WHAT TO DO:
Retype each line of the material exactly, please, skipping any picture in it.

########

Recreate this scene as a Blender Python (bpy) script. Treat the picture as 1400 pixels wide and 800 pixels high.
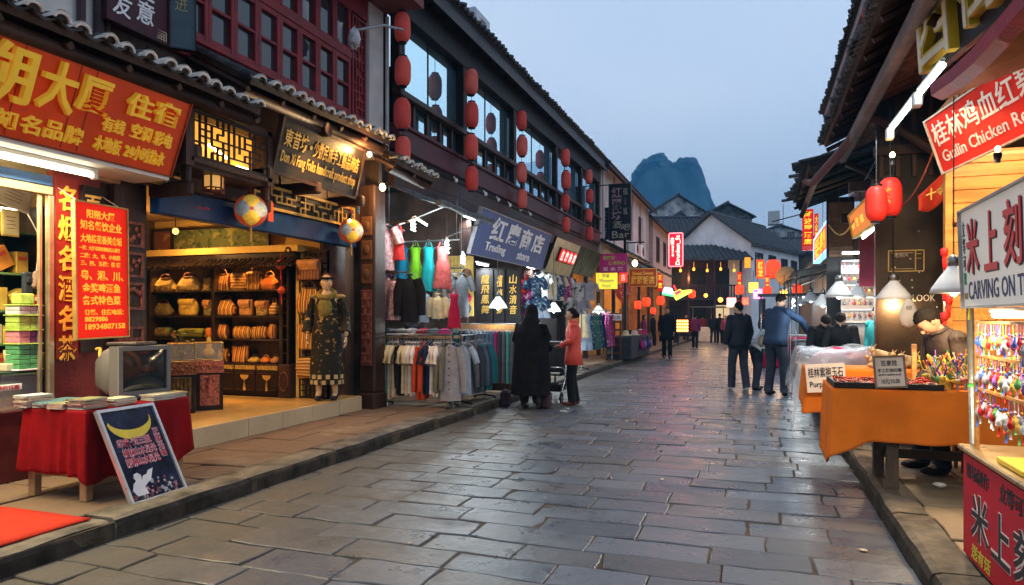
import bpy,bmesh,math,random
from math import sin,cos,pi,radians
from mathutils import Vector,Matrix,noise
for _o in list(bpy.data.objects):
 bpy.data.objects.remove(_o)
SC=bpy.context.scene
COL=SC.collection
R=random.Random(11)
# ------------------------- camera
CAMZ,FPX,HY,YAW=1.45,950.0,435.0,radians(19.42)
SA,CA=sin(YAW),cos(YAW)
cam_data=bpy.data.cameras.new('camera')
cam=bpy.data.objects.new('camera',cam_data)
COL.objects.link(cam)
cam.location=(0,0,CAMZ)
cam.rotation_euler=(pi/2,0,YAW)
cam_data.sensor_width=36
cam_data.lens=36*FPX/1400
cam_data.shift_y=35/1400
cam_data.clip_start=0.05
cam_data.clip_end=3000
SC.camera=cam
# ------------------------- sky and sun (overcast dusk)
SKY_STRENGTH=0.1
SUN_EL,SUN_ROT=radians(6),radians(250)
world=bpy.data.worlds.new('World')
SC.world=world
world.use_nodes=True
wn,wl=world.node_tree.nodes,world.node_tree.links
wn.clear()
w_out=wn.new('ShaderNodeOutputWorld')
w_bg=wn.new('ShaderNodeBackground')
w_bg.inputs['Strength'].default_value=SKY_STRENGTH
w_sky=wn.new('ShaderNodeTexSky')
w_sky.sky_type='NISHITA'
w_sky.sun_disc=False
w_sky.sun_elevation=SUN_EL
w_sky.sun_rotation=SUN_ROT
w_tc=wn.new('ShaderNodeTexCoord')
w_map=wn.new('ShaderNodeMapping')
w_map.inputs['Scale'].default_value=(1.0,1.0,3.2)
w_noise=wn.new('ShaderNodeTexNoise')
w_noise.inputs['Scale'].default_value=1.6
w_noise.inputs['Detail'].default_value=5
w_noise.inputs['Roughness'].default_value=0.45
w_ramp=wn.new('ShaderNodeValToRGB')
w_ramp.color_ramp.elements[0].position=0.3
w_ramp.color_ramp.elements[0].color=(0.86,0.92,1.0,1)
w_ramp.color_ramp.elements[1].position=0.72
w_ramp.color_ramp.elements[1].color=(1.06,1.04,1.02,1)
# cloud layer: a little paler low down, bluer overhead
w_sep=wn.new('ShaderNodeSeparateXYZ')
w_el=wn.new('ShaderNodeValToRGB')
w_el.color_ramp.elements[0].position=0.0
w_el.color_ramp.elements[0].color=(0.58,0.72,0.88,1)
w_el.color_ramp.elements[1].position=0.95
w_el.color_ramp.elements[1].color=(0.62,0.77,1.00,1)
_e=w_el.color_ramp.elements.new(0.30)
_e.color=(0.80,0.95,1.16,1)
w_mul=wn.new('ShaderNodeMix');w_mul.data_type='RGBA';w_mul.blend_type='MULTIPLY'
w_mul.inputs[0].default_value=1
w_gain=wn.new('ShaderNodeMix');w_gain.data_type='RGBA';w_gain.blend_type='MULTIPLY'
w_gain.inputs[0].default_value=1
w_gain.inputs[7].default_value=(10,10,10,1)
w_mix=wn.new('ShaderNodeMix');w_mix.data_type='RGBA'
w_mix.inputs[0].default_value=0.90
wl.new(w_tc.outputs['Generated'],w_map.inputs[0])
wl.new(w_map.outputs[0],w_noise.inputs['Vector'])
wl.new(w_noise.outputs[0],w_ramp.inputs[0])
wl.new(w_tc.outputs['Generated'],w_sep.inputs[0])
wl.new(w_sep.outputs['Z'],w_el.inputs[0])
wl.new(w_ramp.outputs[0],w_mul.inputs[6])
wl.new(w_el.outputs[0],w_mul.inputs[7])
wl.new(w_mul.outputs[2],w_gain.inputs[6])
wl.new(w_sky.outputs[0],w_mix.inputs[6])
wl.new(w_gain.outputs[2],w_mix.inputs[7])
wl.new(w_mix.outputs[2],w_bg.inputs['Color'])
wl.new(w_bg.outputs[0],w_out.inputs['Surface'])
sun_data=bpy.data.lights.new('sun','SUN')
sun_data.energy=0.12
sun_data.angle=radians(25)
sun_data.color=(1.0,0.93,0.86)
sun=bpy.data.objects.new('sun',sun_data)
COL.objects.link(sun)
sun.rotation_euler=(pi/2-radians(25),0,radians(160))
SC.render.engine='CYCLES'
SC.view_settings.view_transform='Standard'
SC.view_settings.look='None'
SC.view_settings.exposure=0.0
SC.view_settings.gamma=1.0
SC.view_settings.use_curve_mapping=False
cy=SC.cycles
cy.use_denoising=True
try:
 cy.denoiser='OPENIMAGEDENOISE'
except Exception:
 pass
cy.max_bounces=6
cy.diffuse_bounces=3
cy.glossy_bounces=3
cy.transmission_bounces=5
cy.transparent_max_bounces=8
cy.volume_bounces=0
cy.caustics_reflective=False
cy.caustics_refractive=False
cy.sample_clamp_indirect=3.0
cy.sample_clamp_direct=12.0
cy.use_adaptive_sampling=True
cy.adaptive_threshold=0.02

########

FINAL RESULT:
Recreate this scene as a Blender Python (bpy) script. Treat the picture as 1400 pixels wide and 800 pixels high.
import bpy,bmesh,math,random
from math import sin,cos,pi,radians
from mathutils import Vector,Matrix,noise
for _o in list(bpy.data.objects):
 bpy.data.objects.remove(_o)
SC=bpy.context.scene
COL=SC.collection
R=random.Random(11)
# ------------------------- camera
CAMZ,FPX,HY,YAW=1.45,950.0,435.0,radians(19.42)
SA,CA=sin(YAW),cos(YAW)
cam_data=bpy.data.cameras.new('camera')
cam=bpy.data.objects.new('camera',cam_data)
COL.objects.link(cam)
cam.location=(0,0,CAMZ)
cam.rotation_euler=(pi/2,0,YAW)
cam_data.sensor_width=36
cam_data.lens=36*FPX/1400
cam_data.shift_y=35/1400
cam_data.clip_start=0.05
cam_data.clip_end=3000
SC.camera=cam
# ------------------------- sky and sun (overcast dusk)
SKY_STRENGTH=0.1
SUN_EL,SUN_ROT=radians(6),radians(250)
world=bpy.data.worlds.new('World')
SC.world=world
world.use_nodes=True
wn,wl=world.node_tree.nodes,world.node_tree.links
wn.clear()
w_out=wn.new('ShaderNodeOutputWorld')
w_bg=wn.new('ShaderNodeBackground')
w_bg.inputs['Strength'].default_value=SKY_STRENGTH
w_sky=wn.new('ShaderNodeTexSky')
w_sky.sky_type='NISHITA'
w_sky.sun_disc=False
w_sky.sun_elevation=SUN_EL
w_sky.sun_rotation=SUN_ROT
w_tc=wn.new('ShaderNodeTexCoord')
w_map=wn.new('ShaderNodeMapping')
w_map.inputs['Scale'].default_value=(1.0,1.0,3.2)
w_noise=wn.new('ShaderNodeTexNoise')
w_noise.inputs['Scale'].default_value=1.6
w_noise.inputs['Detail'].default_value=5
w_noise.inputs['Roughness'].default_value=0.45
w_ramp=wn.new('ShaderNodeValToRGB')
w_ramp.color_ramp.elements[0].position=0.3
w_ramp.color_ramp.elements[0].color=(0.86,0.92,1.0,1)
w_ramp.color_ramp.elements[1].position=0.72
w_ramp.color_ramp.elements[1].color=(1.06,1.04,1.02,1)
# cloud layer: a little paler low down, bluer overhead
w_sep=wn.new('ShaderNodeSeparateXYZ')
w_el=wn.new('ShaderNodeValToRGB')
w_el.color_ramp.elements[0].position=0.0
w_el.color_ramp.elements[0].color=(0.58,0.72,0.88,1)
w_el.color_ramp.elements[1].position=0.95
w_el.color_ramp.elements[1].color=(0.62,0.77,1.00,1)
_e=w_el.color_ramp.elements.new(0.30)
_e.color=(0.80,0.95,1.16,1)
w_mul=wn.new('ShaderNodeMix');w_mul.data_type='RGBA';w_mul.blend_type='MULTIPLY'
w_mul.inputs[0].default_value=1
w_gain=wn.new('ShaderNodeMix');w_gain.data_type='RGBA';w_gain.blend_type='MULTIPLY'
w_gain.inputs[0].default_value=1
w_gain.inputs[7].default_value=(10,10,10,1)
w_mix=wn.new('ShaderNodeMix');w_mix.data_type='RGBA'
w_mix.inputs[0].default_value=0.90
wl.new(w_tc.outputs['Generated'],w_map.inputs[0])
wl.new(w_map.outputs[0],w_noise.inputs['Vector'])
wl.new(w_noise.outputs[0],w_ramp.inputs[0])
wl.new(w_tc.outputs['Generated'],w_sep.inputs[0])
wl.new(w_sep.outputs['Z'],w_el.inputs[0])
wl.new(w_ramp.outputs[0],w_mul.inputs[6])
wl.new(w_el.outputs[0],w_mul.inputs[7])
wl.new(w_mul.outputs[2],w_gain.inputs[6])
wl.new(w_sky.outputs[0],w_mix.inputs[6])
wl.new(w_gain.outputs[2],w_mix.inputs[7])
wl.new(w_mix.outputs[2],w_bg.inputs['Color'])
wl.new(w_bg.outputs[0],w_out.inputs['Surface'])
sun_data=bpy.data.lights.new('sun','SUN')
sun_data.energy=0.12
sun_data.angle=radians(25)
sun_data.color=(1.0,0.93,0.86)
sun=bpy.data.objects.new('sun',sun_data)
COL.objects.link(sun)
sun.rotation_euler=(pi/2-radians(25),0,radians(160))
SC.render.engine='CYCLES'
SC.view_settings.view_transform='Standard'
SC.view_settings.look='None'
SC.view_settings.exposure=0.0
SC.view_settings.gamma=1.0
SC.view_settings.use_curve_mapping=False
cy=SC.cycles
cy.use_denoising=True
try:
 cy.denoiser='OPENIMAGEDENOISE'
except Exception:
 pass
cy.max_bounces=6
cy.diffuse_bounces=3
cy.glossy_bounces=3
cy.transmission_bounces=5
cy.transparent_max_bounces=8
cy.volume_bounces=0
cy.caustics_reflective=False
cy.caustics_refractive=False
cy.sample_clamp_indirect=3.0
cy.sample_clamp_direct=12.0
cy.use_adaptive_sampling=True
cy.adaptive_threshold=0.02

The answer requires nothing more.